A second cross-cultural universal is that, in all writing systems, topological intersections of contours (e.g., T, Y, L, D) recur with a universal frequency distribution. Remarkably, these intersections are not typically observed in random images, but occur with the same frequency in natural images. Many of these intersections signal ‘‘nonaccidental properties” that denote important and invariant connection and occlusion relation and are already encoded in monkey infero-temporal cortex.

Illustration of the kinds of variation allowed within a configuration type.
Source: Changizi, M. A., Zhang, Q., Ye, H., & Shimojo, S. (2006).

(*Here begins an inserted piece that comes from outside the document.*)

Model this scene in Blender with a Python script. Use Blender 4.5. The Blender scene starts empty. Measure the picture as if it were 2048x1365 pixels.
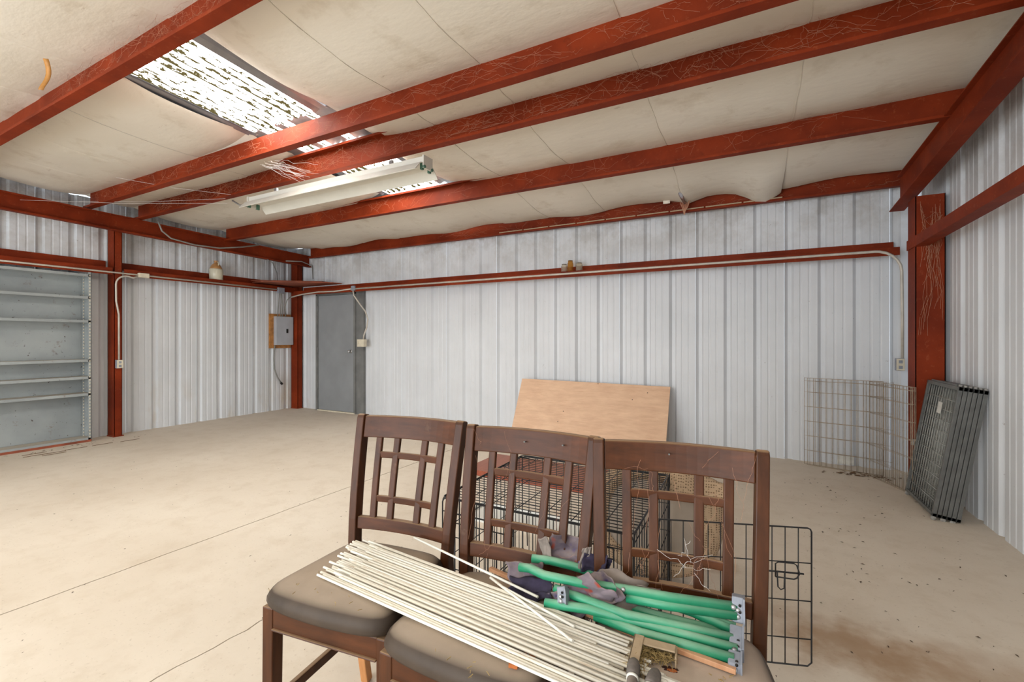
import bpy, math, random
from mathutils import Vector, Matrix, noise
random.seed(7)
R = math.radians
SC = bpy.context.scene
COL = SC.collection

# ------------------------------------------------------------------ camera, light, exposure
cam_d = bpy.data.cameras.new('camera'); cam = bpy.data.objects.new('camera', cam_d); COL.objects.link(cam)
cam_d.sensor_width = 36; cam_d.sensor_fit = 'HORIZONTAL'; cam_d.lens = 900 / 2048 * 36
cam_d.shift_y = -4.5 / 2048; cam_d.clip_start = 0.05
cam.location = (0, 0, 1.3); cam.rotation_euler = (R(90), 0, R(27.65))
SC.camera = cam
SC.view_settings.view_transform = 'Standard'; SC.view_settings.look = 'None'
SC.view_settings.exposure = 0.07; SC.view_settings.gamma = 1; SC.view_settings.use_curve_mapping = False

W = bpy.data.worlds.new('world'); SC.world = W; W.use_nodes = True
W.node_tree.nodes['Background'].inputs[0].default_value = (0.80, 0.90, 1.0, 1)
W.node_tree.nodes['Background'].inputs[1].default_value = 2.0
SKY_STRENGTH = 21.0          # light coming through the translucent roof panels

def area(name, loc, rot, sx, sy, power, col):
    d = bpy.data.lights.new(name, 'AREA'); d.shape = 'RECTANGLE'; d.size = sx; d.size_y = sy
    d.energy = power; d.color = col
    o = bpy.data.objects.new(name, d); COL.objects.link(o); o.location = loc; o.rotation_euler = rot
    return o
# added fill light at an invented opening behind the camera, lifts the whole room
area('rear_fill', (-3.0, -4.1, 1.40), (R(90), 0, 0), 5.6, 2.7, 275, (0.92, 0.97, 1.0))

# ------------------------------------------------------------------ materials
def s2l(c):
    return tuple(((v / 255) / 12.92 if v / 255 <= 0.04045 else (((v / 255) + 0.055) / 1.055) ** 2.4) for v in c)

class NT:
    def __init__(s, name):
        s.m = bpy.data.materials.new(name); s.m.use_nodes = True; s.t = s.m.node_tree
        s.b = s.t.nodes['Principled BSDF']
    def n(s, typ, **kw):
        nd = s.t.nodes.new(typ)
        for k, v in kw.items():
            if k in nd.inputs: nd.inputs[k].default_value = v
            else: setattr(nd, k, v)
        return nd
    def l(s, a, b): s.t.links.new(a, b)
    def coords(s, scale=(1, 1, 1), space='world', rot=(0, 0, 0)):
        mp = s.n('ShaderNodeMapping'); mp.inputs['Scale'].default_value = scale; mp.inputs['Rotation'].default_value = rot
        if space == 'world': g = s.n('ShaderNodeNewGeometry'); s.l(g.outputs['Position'], mp.inputs[0])
        else: g = s.n('ShaderNodeTexCoord'); s.l(g.outputs['Object'], mp.inputs[0])
        return mp.outputs[0]
    def noise(s, vec, scale, detail=4, rough=0.55):
        nd = s.n('ShaderNodeTexNoise'); nd.inputs['Scale'].default_value = scale
        nd.inputs['Detail'].default_value = detail; nd.inputs['Roughness'].default_value = rough
        s.l(vec, nd.inputs['Vector']); return nd.outputs['Fac']
    def ramp(s, fac, a, b, va=0.0, vb=1.0):
        nd = s.n('ShaderNodeMapRange'); nd.inputs['From Min'].default_value = a; nd.inputs['From Max'].default_value = b
        nd.inputs['To Min'].default_value = va; nd.inputs['To Max'].default_value = vb; nd.clamp = True
        s.l(fac, nd.inputs['Value']); return nd.outputs['Result']
    def mul(s, a, b):
        nd = s.n('ShaderNodeMath', operation='MULTIPLY'); s.l(a, nd.inputs[0])
        if isinstance(b, (int, float)): nd.inputs[1].default_value = b
        else: s.l(b, nd.inputs[1])
        return nd.outputs[0]
    def mix(s, fac, a, b):
        nd = s.n('ShaderNodeMix', data_type='RGBA')
        if isinstance(fac, (int, float)): nd.inputs[0].default_value = fac
        else: s.l(fac, nd.inputs[0])
        for v, i in ((a, 6), (b, 7)):
            if isinstance(v, tuple): nd.inputs[i].default_value = (*v[:3], 1)
            else: s.l(v, nd.inputs[i])
        return nd.outputs[2]
    def up(s, a=0.3, b=0.9):
        g = s.n('ShaderNodeNewGeometry'); x = s.n('ShaderNodeSeparateXYZ'); s.l(g.outputs['Normal'], x.inputs[0])
        return s.ramp(x.outputs[2], a, b)
    def posz(s):
        g = s.n('ShaderNodeNewGeometry'); x = s.n('ShaderNodeSeparateXYZ'); s.l(g.outputs['Position'], x.inputs[0])
        return x.outputs
    def done(s, col, rough=0.6, metal=0.0, bump=None, bs=0.2, bd=0.005, spec=0.5):
        if isinstance(col, tuple): s.b.inputs['Base Color'].default_value = (*col[:3], 1)
        else: s.l(col, s.b.inputs['Base Color'])
        s.b.inputs['Roughness'].default_value = rough; s.b.inputs['Metallic'].default_value = metal
        s.b.inputs['Specular IOR Level'].default_value = spec
        if bump is not None:
            nd = s.n('ShaderNodeBump'); nd.inputs['Strength'].default_value = bs; nd.inputs['Distance'].default_value = bd
            s.l(bump, nd.inputs['Height']); s.l(nd.outputs[0], s.b.inputs['Normal'])
        return s.m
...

By carefully matching the neuronal constraints of the visual system and the recurrent features of writing systems, such a study clearly show that culture is shaped by innate cognitive dispositions. Moreover, it shows how neurosciences can complement behavioural studies and bring original and decisive data to the field.

2 Comments

  • comment-avatar
    Colin Holbrook 12 July 2009 (03:44)

    Thanks, Nicolas, for calling attention to this excellent research. But it may be worth recalling that the notion of “neuronal recycling” is pretty standard fare. For instance, the whole “greebles” versus dedicated face module debates of the last decade turn around similar notions of co-optation. And of course, cognitive exaptations would more or less [i]have[/i] to work along these lines. So, while it is fundamental to eventually unveil this story in rigorous neural detail, the basic idea is not particularly groundbreaking.

  • comment-avatar
    Nicolas Baumard 12 July 2009 (14:47)

    I agree with you, Colin: neural recycling is not new. However, having a particular example related to culture changes everything in the debate between evolutionnists and culturalists. Before such studies, one could be sceptical about the possibility and the relevance of neural recycling for culture. With a detailed theory of the link between visual neurons, experiments on reading and the evolution of writing systems, it’s much harder not to think that evolution shapes culture.